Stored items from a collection
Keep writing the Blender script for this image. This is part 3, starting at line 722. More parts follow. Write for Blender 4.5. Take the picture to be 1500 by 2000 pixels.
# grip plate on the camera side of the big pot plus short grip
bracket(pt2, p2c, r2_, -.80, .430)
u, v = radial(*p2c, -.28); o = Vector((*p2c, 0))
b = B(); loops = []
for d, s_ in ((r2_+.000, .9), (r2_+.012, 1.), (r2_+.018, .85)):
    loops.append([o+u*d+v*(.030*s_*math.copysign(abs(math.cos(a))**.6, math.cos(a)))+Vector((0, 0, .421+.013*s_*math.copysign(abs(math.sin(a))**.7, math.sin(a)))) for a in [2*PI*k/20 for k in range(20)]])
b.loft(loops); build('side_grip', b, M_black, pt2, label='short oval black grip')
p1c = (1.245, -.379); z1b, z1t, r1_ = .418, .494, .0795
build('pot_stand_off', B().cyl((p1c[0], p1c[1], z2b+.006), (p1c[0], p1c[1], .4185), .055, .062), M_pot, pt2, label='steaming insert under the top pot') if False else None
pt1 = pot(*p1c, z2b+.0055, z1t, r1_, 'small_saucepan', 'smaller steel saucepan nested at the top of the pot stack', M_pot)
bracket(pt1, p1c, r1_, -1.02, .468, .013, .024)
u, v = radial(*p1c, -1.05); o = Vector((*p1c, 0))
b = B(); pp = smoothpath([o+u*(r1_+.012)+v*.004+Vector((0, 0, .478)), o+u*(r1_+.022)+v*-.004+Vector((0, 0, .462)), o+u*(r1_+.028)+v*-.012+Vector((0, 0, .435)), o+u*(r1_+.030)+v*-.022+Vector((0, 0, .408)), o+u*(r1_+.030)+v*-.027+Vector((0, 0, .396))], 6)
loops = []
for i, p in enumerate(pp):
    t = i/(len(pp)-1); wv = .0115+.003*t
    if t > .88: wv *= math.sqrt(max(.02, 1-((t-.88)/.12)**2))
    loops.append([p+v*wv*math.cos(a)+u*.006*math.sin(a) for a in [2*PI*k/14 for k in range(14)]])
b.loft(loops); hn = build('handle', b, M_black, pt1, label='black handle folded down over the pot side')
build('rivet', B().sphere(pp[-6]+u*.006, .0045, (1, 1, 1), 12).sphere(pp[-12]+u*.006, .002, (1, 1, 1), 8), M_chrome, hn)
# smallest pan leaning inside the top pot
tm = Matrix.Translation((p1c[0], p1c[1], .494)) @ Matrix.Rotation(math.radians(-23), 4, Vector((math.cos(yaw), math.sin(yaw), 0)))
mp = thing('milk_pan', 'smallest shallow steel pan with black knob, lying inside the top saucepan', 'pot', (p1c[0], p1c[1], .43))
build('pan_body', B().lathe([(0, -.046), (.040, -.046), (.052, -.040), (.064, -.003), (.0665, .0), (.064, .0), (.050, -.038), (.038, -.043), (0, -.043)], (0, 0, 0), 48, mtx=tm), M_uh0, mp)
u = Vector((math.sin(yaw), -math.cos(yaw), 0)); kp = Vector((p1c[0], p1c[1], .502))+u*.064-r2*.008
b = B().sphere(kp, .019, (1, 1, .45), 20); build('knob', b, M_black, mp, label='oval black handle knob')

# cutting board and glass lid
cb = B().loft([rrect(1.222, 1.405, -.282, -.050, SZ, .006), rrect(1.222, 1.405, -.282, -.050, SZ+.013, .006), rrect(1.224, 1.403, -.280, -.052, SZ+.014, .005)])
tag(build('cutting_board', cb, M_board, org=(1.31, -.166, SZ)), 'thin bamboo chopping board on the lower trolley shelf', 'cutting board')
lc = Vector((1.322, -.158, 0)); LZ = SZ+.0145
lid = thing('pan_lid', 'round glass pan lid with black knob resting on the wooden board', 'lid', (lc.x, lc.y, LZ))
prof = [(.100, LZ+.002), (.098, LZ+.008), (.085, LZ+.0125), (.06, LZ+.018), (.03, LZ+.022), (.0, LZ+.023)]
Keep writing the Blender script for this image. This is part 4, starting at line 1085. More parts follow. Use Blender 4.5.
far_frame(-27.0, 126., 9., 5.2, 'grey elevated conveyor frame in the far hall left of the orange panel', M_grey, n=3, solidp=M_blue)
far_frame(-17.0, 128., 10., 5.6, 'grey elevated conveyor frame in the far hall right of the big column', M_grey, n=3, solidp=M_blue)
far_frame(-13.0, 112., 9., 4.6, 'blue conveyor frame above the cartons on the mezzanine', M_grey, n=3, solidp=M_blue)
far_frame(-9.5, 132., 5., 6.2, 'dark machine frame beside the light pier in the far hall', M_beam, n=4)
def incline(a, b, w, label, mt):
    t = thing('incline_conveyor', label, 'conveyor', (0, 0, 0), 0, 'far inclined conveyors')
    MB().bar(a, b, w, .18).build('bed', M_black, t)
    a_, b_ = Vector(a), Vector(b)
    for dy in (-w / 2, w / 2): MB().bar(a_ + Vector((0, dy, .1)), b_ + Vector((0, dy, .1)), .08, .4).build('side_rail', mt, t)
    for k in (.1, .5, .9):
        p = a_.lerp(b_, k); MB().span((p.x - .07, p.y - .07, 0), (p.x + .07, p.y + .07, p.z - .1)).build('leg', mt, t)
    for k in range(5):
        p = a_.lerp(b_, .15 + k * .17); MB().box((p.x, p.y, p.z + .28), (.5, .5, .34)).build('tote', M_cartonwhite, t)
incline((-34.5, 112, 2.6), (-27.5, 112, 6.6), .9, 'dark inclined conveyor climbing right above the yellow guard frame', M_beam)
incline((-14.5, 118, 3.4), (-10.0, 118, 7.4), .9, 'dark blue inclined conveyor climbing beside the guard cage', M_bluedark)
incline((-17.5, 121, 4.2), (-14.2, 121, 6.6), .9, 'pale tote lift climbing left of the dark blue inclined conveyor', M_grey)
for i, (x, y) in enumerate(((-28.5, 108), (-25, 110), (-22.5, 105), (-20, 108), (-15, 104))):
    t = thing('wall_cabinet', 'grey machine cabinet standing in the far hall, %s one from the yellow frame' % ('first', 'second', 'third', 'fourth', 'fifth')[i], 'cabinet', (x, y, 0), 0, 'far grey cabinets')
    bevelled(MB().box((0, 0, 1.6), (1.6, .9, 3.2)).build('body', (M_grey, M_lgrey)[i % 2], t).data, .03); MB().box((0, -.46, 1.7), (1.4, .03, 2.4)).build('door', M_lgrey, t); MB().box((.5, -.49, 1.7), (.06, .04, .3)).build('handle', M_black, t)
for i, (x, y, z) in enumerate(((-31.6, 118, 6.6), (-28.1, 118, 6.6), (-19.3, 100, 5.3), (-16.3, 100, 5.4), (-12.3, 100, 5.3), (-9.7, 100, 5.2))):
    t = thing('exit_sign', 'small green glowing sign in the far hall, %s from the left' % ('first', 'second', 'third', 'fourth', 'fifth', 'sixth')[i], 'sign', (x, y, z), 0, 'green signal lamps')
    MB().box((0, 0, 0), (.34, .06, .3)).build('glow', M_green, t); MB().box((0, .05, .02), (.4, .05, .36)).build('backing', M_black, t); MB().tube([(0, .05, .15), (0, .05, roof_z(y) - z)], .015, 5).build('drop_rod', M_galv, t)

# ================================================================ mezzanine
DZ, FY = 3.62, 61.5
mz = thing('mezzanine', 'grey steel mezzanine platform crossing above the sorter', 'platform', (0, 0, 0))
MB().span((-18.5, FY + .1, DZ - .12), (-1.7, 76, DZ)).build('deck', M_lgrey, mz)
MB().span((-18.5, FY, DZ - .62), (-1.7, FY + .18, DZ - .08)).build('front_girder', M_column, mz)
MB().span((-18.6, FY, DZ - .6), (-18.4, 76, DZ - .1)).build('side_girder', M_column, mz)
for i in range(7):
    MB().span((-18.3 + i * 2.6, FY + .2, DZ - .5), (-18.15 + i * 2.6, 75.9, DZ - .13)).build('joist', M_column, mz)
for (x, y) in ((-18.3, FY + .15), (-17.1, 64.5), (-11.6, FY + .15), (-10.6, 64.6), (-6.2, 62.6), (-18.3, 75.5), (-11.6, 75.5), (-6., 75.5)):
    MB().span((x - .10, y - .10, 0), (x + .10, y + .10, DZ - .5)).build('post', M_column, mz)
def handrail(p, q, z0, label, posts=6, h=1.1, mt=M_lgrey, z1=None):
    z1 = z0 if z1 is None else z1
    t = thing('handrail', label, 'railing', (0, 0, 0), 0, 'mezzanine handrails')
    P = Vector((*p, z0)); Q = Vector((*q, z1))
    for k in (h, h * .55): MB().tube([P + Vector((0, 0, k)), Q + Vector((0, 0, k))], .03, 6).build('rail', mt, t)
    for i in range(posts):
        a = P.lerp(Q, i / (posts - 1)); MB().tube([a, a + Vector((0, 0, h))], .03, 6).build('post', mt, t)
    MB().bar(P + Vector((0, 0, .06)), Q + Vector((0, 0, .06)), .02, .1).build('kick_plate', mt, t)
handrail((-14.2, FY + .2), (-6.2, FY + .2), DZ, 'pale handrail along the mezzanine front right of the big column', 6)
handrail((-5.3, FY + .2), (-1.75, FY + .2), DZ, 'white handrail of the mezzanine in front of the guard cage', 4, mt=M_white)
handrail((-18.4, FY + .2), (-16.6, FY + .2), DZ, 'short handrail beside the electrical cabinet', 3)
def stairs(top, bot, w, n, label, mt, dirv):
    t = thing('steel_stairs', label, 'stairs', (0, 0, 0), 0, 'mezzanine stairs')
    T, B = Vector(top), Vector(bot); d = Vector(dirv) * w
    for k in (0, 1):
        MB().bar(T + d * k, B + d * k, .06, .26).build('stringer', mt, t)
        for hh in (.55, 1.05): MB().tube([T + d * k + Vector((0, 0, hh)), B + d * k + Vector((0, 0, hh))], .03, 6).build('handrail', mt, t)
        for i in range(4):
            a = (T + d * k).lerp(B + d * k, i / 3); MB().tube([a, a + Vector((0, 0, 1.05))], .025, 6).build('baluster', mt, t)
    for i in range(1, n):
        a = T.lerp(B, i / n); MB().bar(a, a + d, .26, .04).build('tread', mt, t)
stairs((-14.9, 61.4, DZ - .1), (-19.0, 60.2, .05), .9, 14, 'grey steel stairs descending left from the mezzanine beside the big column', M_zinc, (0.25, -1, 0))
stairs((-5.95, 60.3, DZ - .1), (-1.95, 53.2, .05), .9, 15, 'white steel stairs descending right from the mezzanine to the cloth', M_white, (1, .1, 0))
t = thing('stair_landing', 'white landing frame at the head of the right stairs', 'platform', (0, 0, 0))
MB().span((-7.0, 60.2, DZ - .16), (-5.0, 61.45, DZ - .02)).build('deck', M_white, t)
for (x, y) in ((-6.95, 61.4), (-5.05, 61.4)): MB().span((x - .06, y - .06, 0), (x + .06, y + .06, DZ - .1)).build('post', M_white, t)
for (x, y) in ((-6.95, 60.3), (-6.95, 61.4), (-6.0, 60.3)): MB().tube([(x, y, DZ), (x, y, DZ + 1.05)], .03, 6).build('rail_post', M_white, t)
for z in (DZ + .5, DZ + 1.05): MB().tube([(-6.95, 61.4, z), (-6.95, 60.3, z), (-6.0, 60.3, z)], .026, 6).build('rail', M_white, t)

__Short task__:
Copy out every line of the listing that includes the string "image".

__Exercise answer__:
Keep writing the Blender script for this image. This is part 3, starting at line 722. More parts follow. Write for Blender 4.5. Take the picture to be 1500 by 2000 pixels.
Keep writing the Blender script for this image. This is part 4, starting at line 1085. More parts follow. Use Blender 4.5.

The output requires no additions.